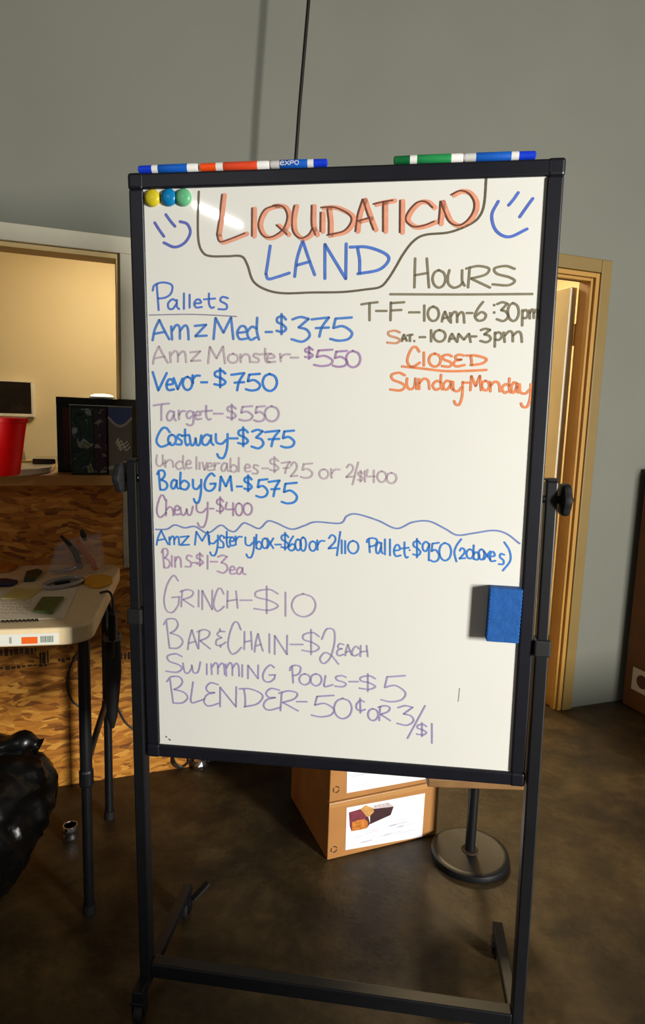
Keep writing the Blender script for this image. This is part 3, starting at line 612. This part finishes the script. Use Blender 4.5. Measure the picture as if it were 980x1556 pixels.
write('purple price line', strokes_of('J', "B 98 227 358 527;L 243 332 393 522;E 328 422 398 542;N 423 532 423 547;D 548 692 433 547;E 698 802 433 567;R 793 912 448 572;- 903 967 513 517")+strokes_of('K', "5 118 237 408 522;0 238 332 423 532;¢ 353 404 423 502;O 418 472 478 542;R 473 537 463 542;3 573 660 463 567;/ 628 722 463 637;$ 678 732 553 627;1 755 761 558 662"), (162,154,196), 2.7)
write('stray grey pen tick', [poly('K', [(905,370),(902,405),(898,440)])], (180,178,186), 1.4, 'stray_mark')
write('tiny grey specks', [poly(None, [(252.5,1119),(253.5,1120)]), poly(None, [(257,1123),(259,1124.5)])], (120,118,108), 2.6, 'stray_mark')

# --- magnets and eraser on the board
M_mag = [mat('yellow_translucent_plastic', (214, 196, 40), .25, var=.05, trans=.15), mat('blue_translucent_plastic', (8, 128, 186), .25, var=.05, trans=.15), mat('green_translucent_plastic', (104, 186, 134), .25, var=.05, trans=.15)]
for (u, v), mm, cn, where in zip(((232, 301.5), (257, 300.5), (279, 300.5)), M_mag, ('yellow', 'blue', 'green'), ('leftmost, in the board corner', 'between the yellow and the green one', 'rightmost of the row')):
    q = bl(u, v)
    r = empty('round_magnet', MBd @ T(q[0], -.0002, q[1]), '%s round magnet on the whiteboard, %s' % (cn, where), 'magnet', 'round magnets on the whiteboard')
    MB().lathe([(.0152, .0002), (.0156, .002), (.015, .005), (.0125, .0075), (.007, .009), (.001, .0094)], 32, 'y').build('dome', mm, r, smooth=True)
    MB().lathe([(.0158, .0), (.0162, .0006), (.0162, .0022), (.0156, .003)], 32, 'y').build('rim', mm, r, smooth=True)
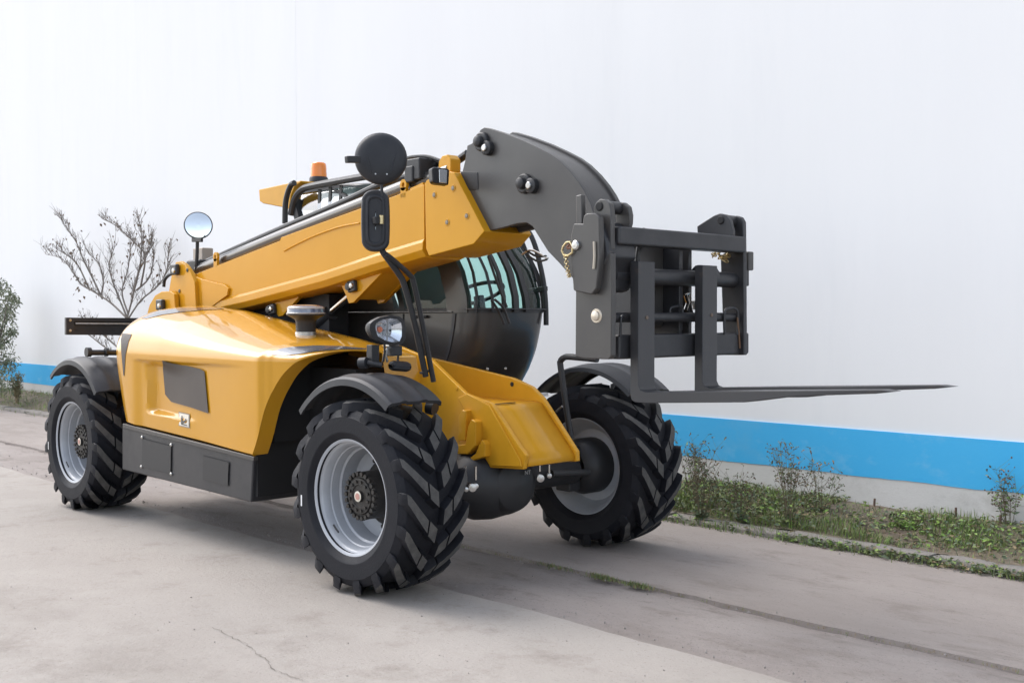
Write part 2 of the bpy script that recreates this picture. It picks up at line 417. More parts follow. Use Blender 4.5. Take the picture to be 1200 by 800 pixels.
def weed(px, base_z, stems, label, hmin, hmax, spread, low_leaves=.5, group='weeds growing on the verge by the wall', fresh=False):
    p0 = P(px[0], px[1], Z=base_z); p0.y = min(p0.y, 2.56)
    root = tag(empty('weed_plant', p0), label, 'weed', group)
    sb, lb, hb = MB(), MB(), MB()
    for i in range(stems):
        a = random.uniform(0, 2 * pi); h = random.uniform(hmin, hmax); r = spread * random.uniform(.15, 1)
        tip = p0 + Vector((cos(a) * r, sin(a) * r * .45, h)); tip.y = min(tip.y, 2.60)
        st = p0 + Vector((cos(a) * .02, sin(a) * .015, -.01)); mid = st.lerp(tip, .5) + Vector((jit(.02), jit(.01), h * .08))
        pts = spline([st, mid, tip], 5); sb.tube(pts, [.0024 * (1 - .75 * k / (len(pts) - 1)) for k in range(len(pts))], 4, False)
        for k in range(int(16 * low_leaves)):
            t = random.random() ** 2.2; q = pts[int(t * (len(pts) - 1))]; aa = random.uniform(0, 2 * pi); L = random.uniform(.024, .055) * (1.15 - .6 * t)
            lb.cur = random.choices((0, 1, 2), (5 if hmax > .1 else .6, (2 if hmax > .1 else 8) if fresh else .4, 1 if hmax > .1 else .3))[0]
            leaf(lb, q, L, L * .26, (cos(aa), sin(aa), random.uniform(-.5, .6)))
        for k in range(random.randint(6, 12) if hmax > .1 else 0):
            t = random.uniform(.45, 1); q = pts[int(t * (len(pts) - 1))]
            e = q + Vector((jit(.09), jit(.04), random.uniform(.0, .09))); e.y = min(e.y, 2.61)
            sb.tube([q, e], [.0011, .0006], 3, False)
            pebble(hb, e, random.uniform(.004, .0085))
            if random.random() < .7: leaf(lb, e, .030, .008, (jit(1), jit(1), jit(.8)))
    tag(sb.build('stem', STEMM, root, recalc=False), kind='stuff'); tag(lb.build('foliage', [GR3, GR4, GR2], root, recalc=False, smooth=False), kind='stuff'); hb.v and tag(hb.build('seed_head', SEED, root, recalc=False, smooth=False), kind='stuff')
weed((822, 604), .06, 15, 'wispy grey-green weed clump right beside the front left tyre', .22, .46, .22, .6)
weed((868, 606), .07, 9, 'low thin weed clump with few seed heads, second from the tyre', .15, .34, .13, .6)
weed((925, 612), .07, 16, 'densest tall weed bush with dark seed heads against the blue band', .26, .56, .28, .8)
weed((960, 604), .09, 9, 'thin weed leaning right with drooping leaves over the plinth', .20, .40, .20, .6)
weed((1190, 622), .10, 12, 'upright leafy weed at the right edge of the photo', .20, .42, .12, .9, fresh=True)
weed((1062, 622), .08, 40, 'short bright green weed tuft behind the kerb stones', .03, .08, .14, 1.0, fresh=True)
weed((815, 590), .09, 14, 'spindly weed with scattered seed dots close to the wall behind the tyre', .25, .48, .24, .25)
weed((1022, 596), .12, 4, 'tiny green weed sprout at the foot of the plinth', .03, .07, .05, 1.0, fresh=True)
STK = mat('stake_wood', (.14, .085, .065), .85, c2=(.10, .07, .055), vs=20)
for px, py, h, lab in ((1043, 592, .075, 'short brown stake at the foot of the plinth, nearest the tall weeds'), (1091, 601, .05, 'shortest brown stake stub at the plinth, second from the weeds'),
                       (1129, 607, .085, 'thin upright brown stake between the stub and the right-hand weed'), (1172, 618, .085, 'brown stake leaning beside the weed at the right edge')):
    p = P(px, py, Z=.13); p.y = min(p.y, 2.58); bb = MB(); lean = Vector((jit(.02) - .012, jit(.01), h))
    bb.tube([p - Vector((0, 0, .06)), p + lean * .6, p + lean * .97, p + lean], [.009, .008, .0075, .004], 7)
    tag(bb.build('wooden_stake', STK, origin=p), lab, 'stake', 'stakes along the foot of the wall')

# bare shrub behind the machine
def bare_shrub():
    Y = 2.22; root = tag(empty('bare_shrub', P(147, 440, Y=Y) * 1.0), 'nearly leafless grey shrub against the white wall behind the black bar', 'shrub')
    tb, wb, lb = MB(), MB(), MB()
    limbs = [[(147, 472), (146, 430), (147, 400), (148, 368)],
             [(148, 372), (130, 355), (112, 343), (95, 333), (85, 318), (72, 303), (54, 298)], [(120, 350), (108, 325), (98, 305), (90, 285), (80, 270), (71, 256)],
             [(148, 370), (140, 350), (132, 330), (128, 310), (134, 290)], [(149, 372), (155, 350), (160, 325), (172, 300), (178, 282)],
             [(150, 374), (165, 352), (185, 335), (195, 318), (197, 298)], [(165, 335), (170, 300), (158, 285), (150, 277), (135, 264), (121, 257)],
             [(155, 348), (164, 312), (166, 280), (163, 258)], [(150, 367), (143, 342), (150, 315), (153, 288)], [(148, 420), (125, 408), (105, 393), (92, 386)],
             [(147, 415), (130, 400), (112, 385), (97, 372)], [(160, 340), (175, 325), (180, 300), (176, 285)], [(105, 340), (92, 312), (80, 300), (66, 292)], [(118, 348), (121, 330), (116, 310), (107, 300)]]
    def twig(p, d, L, r, depth):
        n = 4; pts = [p]; dd = d.normalized()
        for i in range(n):
            dd = (dd + Vector((jit(.22), jit(.22), random.uniform(-.08, .22)))).normalized(); q = pts[-1] + dd * L / n
            q.y = min(q.y, 2.60); pts.append(q)
        wb.tube(pts, [r * (1 - .6 * i / n) for i in range(n + 1)], 4, False)
        if depth:
            for k in range(4):
                i = random.randint(1, n); twig(pts[i], dd + Vector((jit(.9), jit(.7), random.uniform(-.2, .7))), L * random.uniform(.4, .75), r * .6, depth - 1)
        elif random.random() < .13:
            leaf(lb, pts[-1], random.uniform(.03, .05), .012, (jit(.6), jit(.6), -1))
    for i, l in enumerate(limbs):
        dy = jit(.14) if i else 0
        pts = []
        for k, (x, y) in enumerate(l):
            q = P(x, y, Y=Y + dy * k / (len(l) - 1)); pts.append(q)
        sp = spline(pts, 4); r0 = .030 if i == 0 else .014
        tb.tube(sp, [r0 * (1 - .72 * k / (len(sp) - 1)) for k in range(len(sp))], 6, False)
        if i == 0: continue
        for k in range(3, len(sp)):
            for _ in range(random.choice((2, 2, 3))):
                d = (sp[k] - sp[k - 1]).normalized() + Vector((jit(.9), jit(.6), random.uniform(.0, .8)))
                twig(sp[k], d, random.uniform(.07, .23), .0040, 1)
    for x, y in ((98, 335), (93, 338), (106, 328), (112, 345), (88, 322), (150, 300), (172, 285), (168, 310), (160, 292), (178, 300), (140, 320), (101, 330), (90, 342), (95, 348), (104, 318), (84, 295), (185, 318), (145, 305), (140, 268), (163, 260), (120, 262)):
        for _ in range(2):
            q = P(x + jit(4), y + jit(4), Y=Y); leaf(lb, q, .06, .018, (jit(.6), jit(.6), -.8))
    tb.build('trunk', BARK, root, recalc=False); tag(wb.build('twig', BARK, root, recalc=False), kind='stuff')
    tag(lb.build('dry_leaf', mat('dry_leaf_paint', (.20, .13, .08), .8, c2=(.13, .10, .07), vs=9), root, recalc=False, smooth=False), kind='stuff')
bare_shrub()
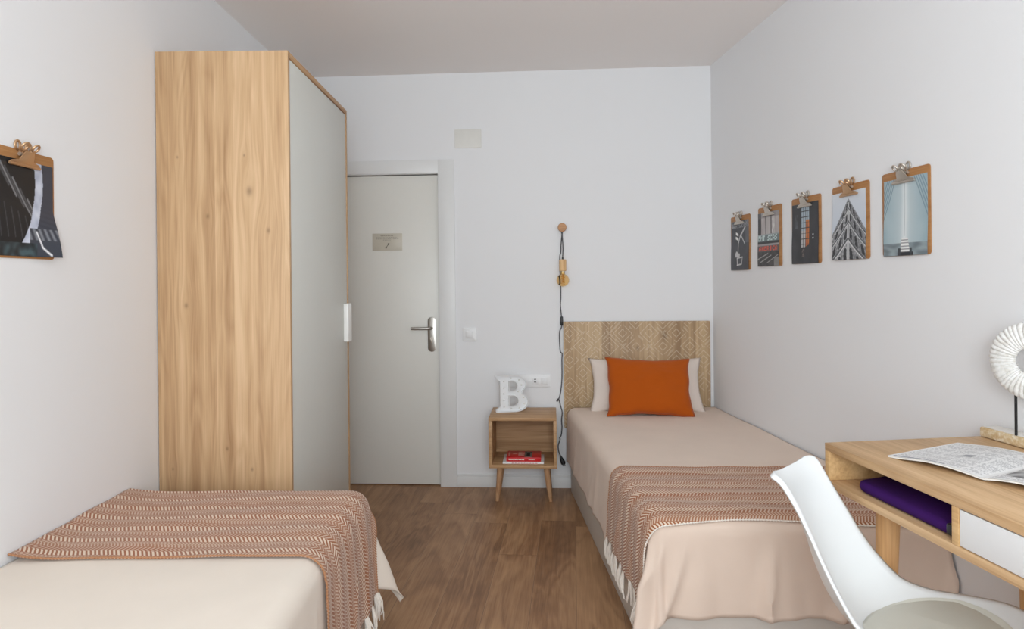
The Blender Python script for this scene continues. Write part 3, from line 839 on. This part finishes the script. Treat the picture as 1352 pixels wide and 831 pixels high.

- REQUIREMENTS
Please transcribe, word for word, every line from the first line of the records above through the line containing "32, 'y').build('rim', mm, r, smooth=True)", and leave out any pictures.

- PROBLEM SOLUTION
Keep writing the Blender script for this image. This is part 3, starting at line 612. This part finishes the script. Use Blender 4.5. Measure the picture as if it were 980x1556 pixels.
write('purple price line', strokes_of('J', "B 98 227 358 527;L 243 332 393 522;E 328 422 398 542;N 423 532 423 547;D 548 692 433 547;E 698 802 433 567;R 793 912 448 572;- 903 967 513 517")+strokes_of('K', "5 118 237 408 522;0 238 332 423 532;¢ 353 404 423 502;O 418 472 478 542;R 473 537 463 542;3 573 660 463 567;/ 628 722 463 637;$ 678 732 553 627;1 755 761 558 662"), (162,154,196), 2.7)
write('stray grey pen tick', [poly('K', [(905,370),(902,405),(898,440)])], (180,178,186), 1.4, 'stray_mark')
write('tiny grey specks', [poly(None, [(252.5,1119),(253.5,1120)]), poly(None, [(257,1123),(259,1124.5)])], (120,118,108), 2.6, 'stray_mark')

# --- magnets and eraser on the board
M_mag = [mat('yellow_translucent_plastic', (214, 196, 40), .25, var=.05, trans=.15), mat('blue_translucent_plastic', (8, 128, 186), .25, var=.05, trans=.15), mat('green_translucent_plastic', (104, 186, 134), .25, var=.05, trans=.15)]
for (u, v), mm, cn, where in zip(((232, 301.5), (257, 300.5), (279, 300.5)), M_mag, ('yellow', 'blue', 'green'), ('leftmost, in the board corner', 'between the yellow and the green one', 'rightmost of the row')):
    q = bl(u, v)
    r = empty('round_magnet', MBd @ T(q[0], -.0002, q[1]), '%s round magnet on the whiteboard, %s' % (cn, where), 'magnet', 'round magnets on the whiteboard')
    MB().lathe([(.0152, .0002), (.0156, .002), (.015, .005), (.0125, .0075), (.007, .009), (.001, .0094)], 32, 'y').build('dome', mm, r, smooth=True)
    MB().lathe([(.0158, .0), (.0162, .0006), (.0162, .0022), (.0156, .003)], 32, 'y').build('rim', mm, r, smooth=True)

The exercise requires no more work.